Sembcorp Industries - CGS-CIMB Research 2018-08-03: On Track For Real Growth In 2019

Sembcorp Industries - CGS-CIMB Research 2018-08-03: On Track For Real Growth In 2019 SEMBCORP INDUSTRIES LTD SGX:U96

Sembcorp Industries - On Track For Real Growth In 2019

  • Sembcorp Industries’ 2Q18 net profit in line with our S$75m. 1H18 net profit formed 50% of FY18F.
  • India surprised with an S$39m profit due to S$11m billing recovery and higher spot prices (IEX prices up 14% q-o-q). This has accelerated its turnaround. However, India IPO timeline could take longer to materialise given the negative market. 
  • The UK business suffered a loss of S$4m due to UKPR transaction costs.
  • We think Sembcorp Industries is set for 26% y-o-y growth in 2019 backed by sustained profits from India and stronger UK contribution (UKPR starts contributing in 1Q19).
  • Sembcorp Industries’ stub valuation is cheap at 0.3x CY18 P/BV (ROE: 7%). Maintain ADD with an unchanged SOP-based Target Price of S$3.49. Stronger India could be a key catalyst.

Surprise #1: Higher profits in India from spot and cost recovery

  • Utilities India achieved a profit of S$39.4m vs. our S$5m profit forecast. This includes an S$11m recovery from customer.
  • Excluding the recovery, the profit breakdown for India was TPCIL: S$14m, SGI wind: S$17m, and SGPL: -S$3m. SGPL benefitted from better plant load factor (PLF) of 91% on high demand during the hot season; and higher tariff rates. IEX spiked from c.Rs3.48/kwh in 1Q18 to Rs4/kwh. SGI also enjoyed high wind season. Indian Energy Exchange (IEX) for Jul has retreated to c.Rs3.45/kwh. The 2Q18 spike in spot prices has accelerated India’s turnaround and we now expect FY18F net profit to be S$17m (previously S$3m), assuming IEX prices dip in 2H18 to 1Q18 level.
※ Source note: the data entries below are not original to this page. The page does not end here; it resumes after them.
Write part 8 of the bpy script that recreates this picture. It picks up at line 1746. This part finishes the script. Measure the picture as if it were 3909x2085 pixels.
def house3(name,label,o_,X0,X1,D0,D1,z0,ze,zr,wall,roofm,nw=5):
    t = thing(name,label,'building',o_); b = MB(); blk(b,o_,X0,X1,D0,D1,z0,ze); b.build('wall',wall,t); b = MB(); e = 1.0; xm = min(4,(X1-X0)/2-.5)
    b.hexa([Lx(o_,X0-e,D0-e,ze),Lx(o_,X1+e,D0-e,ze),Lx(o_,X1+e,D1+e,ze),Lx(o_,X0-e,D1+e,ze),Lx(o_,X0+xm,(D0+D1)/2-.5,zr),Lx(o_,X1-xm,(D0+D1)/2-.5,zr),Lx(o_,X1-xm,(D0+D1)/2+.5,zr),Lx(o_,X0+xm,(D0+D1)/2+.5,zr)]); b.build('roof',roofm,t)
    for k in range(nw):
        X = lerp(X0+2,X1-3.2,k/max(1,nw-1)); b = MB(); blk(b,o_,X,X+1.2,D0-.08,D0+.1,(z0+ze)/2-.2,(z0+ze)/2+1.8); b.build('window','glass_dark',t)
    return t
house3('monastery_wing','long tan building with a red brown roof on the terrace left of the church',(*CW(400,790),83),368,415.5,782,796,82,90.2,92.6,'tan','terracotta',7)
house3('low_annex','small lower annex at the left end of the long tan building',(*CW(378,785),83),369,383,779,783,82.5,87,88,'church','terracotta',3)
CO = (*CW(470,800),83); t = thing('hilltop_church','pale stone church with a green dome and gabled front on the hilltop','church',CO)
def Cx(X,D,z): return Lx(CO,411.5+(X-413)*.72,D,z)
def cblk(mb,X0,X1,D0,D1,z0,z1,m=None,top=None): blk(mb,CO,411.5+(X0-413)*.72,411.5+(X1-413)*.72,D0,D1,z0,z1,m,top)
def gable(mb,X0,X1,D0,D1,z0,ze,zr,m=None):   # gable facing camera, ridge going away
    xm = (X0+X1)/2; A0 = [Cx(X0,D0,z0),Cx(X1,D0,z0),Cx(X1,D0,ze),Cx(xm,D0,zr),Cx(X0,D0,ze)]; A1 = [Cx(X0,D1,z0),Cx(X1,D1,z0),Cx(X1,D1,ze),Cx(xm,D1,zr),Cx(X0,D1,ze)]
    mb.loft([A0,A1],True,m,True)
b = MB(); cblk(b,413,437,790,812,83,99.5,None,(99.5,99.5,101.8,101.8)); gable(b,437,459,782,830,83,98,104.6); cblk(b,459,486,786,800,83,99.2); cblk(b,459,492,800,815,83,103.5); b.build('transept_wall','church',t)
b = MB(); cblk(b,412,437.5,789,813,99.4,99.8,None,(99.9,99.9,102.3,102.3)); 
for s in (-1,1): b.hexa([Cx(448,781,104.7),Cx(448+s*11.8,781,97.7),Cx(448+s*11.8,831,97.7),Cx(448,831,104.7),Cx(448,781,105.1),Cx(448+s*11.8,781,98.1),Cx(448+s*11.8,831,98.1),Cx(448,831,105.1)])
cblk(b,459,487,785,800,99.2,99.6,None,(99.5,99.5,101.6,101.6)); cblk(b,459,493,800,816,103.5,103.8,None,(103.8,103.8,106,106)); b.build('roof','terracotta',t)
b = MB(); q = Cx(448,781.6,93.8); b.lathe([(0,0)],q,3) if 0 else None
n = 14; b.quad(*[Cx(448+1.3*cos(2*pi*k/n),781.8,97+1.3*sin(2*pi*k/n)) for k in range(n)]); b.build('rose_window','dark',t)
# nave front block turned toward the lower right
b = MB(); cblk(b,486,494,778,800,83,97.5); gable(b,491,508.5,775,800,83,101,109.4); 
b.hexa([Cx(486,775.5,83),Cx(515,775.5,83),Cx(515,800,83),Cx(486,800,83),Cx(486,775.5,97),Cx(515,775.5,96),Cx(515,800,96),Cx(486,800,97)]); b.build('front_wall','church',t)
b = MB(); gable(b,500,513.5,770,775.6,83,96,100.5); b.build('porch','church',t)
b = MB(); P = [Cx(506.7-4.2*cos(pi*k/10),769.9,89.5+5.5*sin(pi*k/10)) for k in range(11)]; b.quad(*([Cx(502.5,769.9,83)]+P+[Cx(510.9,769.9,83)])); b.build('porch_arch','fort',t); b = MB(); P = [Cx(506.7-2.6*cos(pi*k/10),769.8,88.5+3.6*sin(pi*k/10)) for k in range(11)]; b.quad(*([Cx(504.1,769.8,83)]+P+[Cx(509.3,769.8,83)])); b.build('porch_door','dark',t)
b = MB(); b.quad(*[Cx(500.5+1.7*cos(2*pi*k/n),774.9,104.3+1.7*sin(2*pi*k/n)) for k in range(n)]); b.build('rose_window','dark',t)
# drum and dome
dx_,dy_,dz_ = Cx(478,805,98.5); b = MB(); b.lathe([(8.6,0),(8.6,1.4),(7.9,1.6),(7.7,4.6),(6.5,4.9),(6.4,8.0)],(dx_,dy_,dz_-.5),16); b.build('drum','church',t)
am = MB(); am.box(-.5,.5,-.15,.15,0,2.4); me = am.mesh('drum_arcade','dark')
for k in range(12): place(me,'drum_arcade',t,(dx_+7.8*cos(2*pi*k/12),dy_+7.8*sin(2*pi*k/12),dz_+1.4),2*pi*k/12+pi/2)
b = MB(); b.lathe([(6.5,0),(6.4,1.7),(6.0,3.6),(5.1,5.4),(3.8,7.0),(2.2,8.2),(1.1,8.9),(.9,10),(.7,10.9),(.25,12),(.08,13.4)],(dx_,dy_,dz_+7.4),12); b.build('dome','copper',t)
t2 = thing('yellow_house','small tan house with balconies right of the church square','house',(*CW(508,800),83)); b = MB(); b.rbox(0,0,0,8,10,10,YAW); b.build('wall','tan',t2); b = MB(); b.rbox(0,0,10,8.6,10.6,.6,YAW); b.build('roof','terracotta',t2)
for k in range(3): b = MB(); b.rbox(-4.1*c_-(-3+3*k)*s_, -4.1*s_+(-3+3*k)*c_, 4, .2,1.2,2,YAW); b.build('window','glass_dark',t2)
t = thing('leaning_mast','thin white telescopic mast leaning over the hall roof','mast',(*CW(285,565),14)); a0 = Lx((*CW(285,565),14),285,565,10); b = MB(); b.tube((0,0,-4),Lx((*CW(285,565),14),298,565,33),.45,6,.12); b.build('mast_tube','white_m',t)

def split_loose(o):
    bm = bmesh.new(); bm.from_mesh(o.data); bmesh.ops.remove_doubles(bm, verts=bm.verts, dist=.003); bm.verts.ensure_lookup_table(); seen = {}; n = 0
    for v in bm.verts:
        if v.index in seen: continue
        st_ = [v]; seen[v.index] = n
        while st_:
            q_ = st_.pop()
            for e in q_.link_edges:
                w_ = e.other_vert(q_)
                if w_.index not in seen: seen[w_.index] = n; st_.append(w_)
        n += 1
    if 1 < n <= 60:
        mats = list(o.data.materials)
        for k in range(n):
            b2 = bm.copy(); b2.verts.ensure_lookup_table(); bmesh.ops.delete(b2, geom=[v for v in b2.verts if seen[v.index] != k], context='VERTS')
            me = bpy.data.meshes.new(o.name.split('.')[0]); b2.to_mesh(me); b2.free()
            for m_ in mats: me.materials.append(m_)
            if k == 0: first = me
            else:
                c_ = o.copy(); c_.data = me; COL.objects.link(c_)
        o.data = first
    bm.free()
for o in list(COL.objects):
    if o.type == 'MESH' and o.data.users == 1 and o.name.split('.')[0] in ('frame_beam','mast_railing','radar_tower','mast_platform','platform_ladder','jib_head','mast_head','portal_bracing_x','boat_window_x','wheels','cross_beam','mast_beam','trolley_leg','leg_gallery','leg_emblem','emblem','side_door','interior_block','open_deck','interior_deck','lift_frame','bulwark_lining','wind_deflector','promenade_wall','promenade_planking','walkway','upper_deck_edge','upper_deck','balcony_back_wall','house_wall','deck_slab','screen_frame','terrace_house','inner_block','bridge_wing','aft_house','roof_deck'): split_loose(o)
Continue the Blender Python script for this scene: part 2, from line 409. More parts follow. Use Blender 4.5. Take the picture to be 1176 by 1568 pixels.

~ ~ Where SG investors share

Surprise #2: Singapore profit up 19% q-o-q to S$43m

  • This includes S$4m strategic fuel sales. SCI is said to be bidding for Hyflux’s 411MW power plant but we think this may not bode well in terms of balance sheet in a power supply glut market.

Surprise #3: Urban development’s strong land sale in Chengdu

  • Urban development profit of S$35m (+269% q-o-q, +316% y-o-y) was from strong sale from commercial and residential land sale in Chengdu. This trend could be lumpy. 1H18 net profit from Urban was S$45m or 64% of our FY18 forecast of S$70m.

Surprise #4: UK in a loss but this will reverse from 1Q19

  • UK registered a loss of S$3.9m vs. average profit of S$8m/quarter in the past year. The loss was due to c.S$7m transactional loss related to UKPR, of which part of it could recur in the next 12 months.
  • Going into 3Q18, we also expect a slight loss of S$2m from UK/Americas as Wilton plant is due for a 4-week shut down. We have also penned in profit contribution of UKPR starting FY19 of c.S$15m p.a. (based on 30:70 debt:equity funding at 7%).

2H18 and 2019 outlook

  • We expect India to remain profitable in 3Q18 on strong winds and steady PLF among the coal power plants with lower spot prices. 4Q18 will be a loss from weaker wind. UK to remain weak in 2H18 while China could see strong seasonal effect in 4Q18.
  • We are still expecting some gains from the finalisation of South Afria’s Sembcorp Siza Water by 2H18. FY19 could be a real turnaround year for utilities with
    1. India sustaining profits,
    2. stronger UK from UKPR, and
    3. contribution from Bangladesh power plant.

Maintain ADD and SOP-based Target Price of S$3.49

  • Our FY18-20F EPS is adjusted by 0.6-14% for marine losses and UKPR contribution. Ex-SMM, its utilities business is cheap at 0.3x CY18F P/BV (-2 s.d. since 2010) vs. ROE 7%.
  • Catalysts include stronger-than-expected profit from India via export to Bangladesh or higher spot prices.
  • Downside risks include prolonged unplanned shutdown in plants.